Las reformas y la adecuación a los nuevos tiempos debía hacerlas sin olvidar la misión fundacional. Y entre tanto, había que continuar asimilando la catarata de donaciones que seguían llegando. Véanse las principales adquisiciones:
La ayuda prestada a Ramón Berenguer IV en la conquista de Lérida en 1147 —el príncipe de Aragón solicitó la ayuda de diez caballeros templarios como fuerza militar contra los musulmanes de al-Andalus, en la continuación de la Reconquista aragonesa y catalana tras la unión dinástica del reino de Aragón y del condado de Barcelona—, les proporcionó a partir de 1149 la concesión de los feudos de Chivert, Oropesa, Aseó, Ribarroja y la zuda de Tortosa, es decir, el control de la salida al mar por el río Ebro, además de numerosas propiedades en las villas y ciudades de Barbastro, Huesca, Zaragoza, Daroca, Calatayud y Jaca y los castillos de Monzón, Chalamera, Mongay, Barbera, Remolinos y Corbins, aún por conquistar algunos de ellos, la encomienda de Belchite, varios privilegios, el diezmo de todas las rentas y censos, mil sueldos anuales en Zaragoza y un quinto del botín de las cabalgadas. En 1148 se crearon las encomiendas de Zaragoza y Huesca, y en los años siguientes el Temple se extendió por Ambel, Alberite, Cabanas, Tarazona, Borja, Velilla, Gallur, Pradilla, Sobradiel, Ejea, Uncastillo, Luna, Miravete, Boquiñeni, Encinacorba, Alfocea, Alagón, Pedrola, Alfajarín, Pina y La Zaida. La renuncia de los derechos al reino de Aragón en el testamento de Alfonso I le había salido carísima a sus sucesores y había procurado muchas posesiones a los templarios.
En el reino de Navarra, segregado de Aragón en 1134, recibieron la importante encomienda de Novillas y otras donaciones, como Razazol.
En 1137, el mismo año de su boda con el rey Luis VII de Francia, la duquesa Leonor de Aquitania les donó el puerto de La Rochelle, que se convertiría en la principal base de operaciones de la marina templaria en el Atlántico. En 1147, a punto de partir para la cruzada, Luis VII confiaba la custodia del tesoro de Francia a los caballeros templarios, que al año siguiente inauguraban su casa de la encomienda de París con la presencia del papa Eugenio III en un solemne acto al que asistieron ciento treinta caballeros.
En Inglaterra y Escocia, visitadas por el maestre Hugo de Payns, el éxito fue notable; muy pronto recibieron donaciones en Londres y en las regiones de Lincolnshire y Yorkshire.
Con tantas donaciones, los templarios se sintieron enormemente poderosos.

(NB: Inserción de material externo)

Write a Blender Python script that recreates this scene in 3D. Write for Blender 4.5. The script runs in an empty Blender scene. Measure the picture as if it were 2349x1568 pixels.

Tanto que, en su peculiar pugna por la autonomía plena, siguieron logrando más y más triunfos frente a los obispos, que contemplaban resignados cómo el Temple quedaba al margen por completo de sus competencias en sus respectivas diócesis.
Una nueva bula, la Milites Templi, publicada el 9 de enero de 1144 por el papa Celestino II, dejaba definitivamente zanjada la ya absoluta autonomía del Temple. Los poderes de los obispos quedaban recortados por completo y hasta el control de las limosnas propias se reservaban los templarios.
Y si todavía quedaba alguna duda, una tercera bula, la Militia Dei, emitida por Eugenio III el 7 de abril de 1145, recién llegado al pontificado, consagraba el derecho del Temple a erigir oratorios y cementerios y ordenaba taxativamente a los obispos que no opusieran a ello ningún impedimento.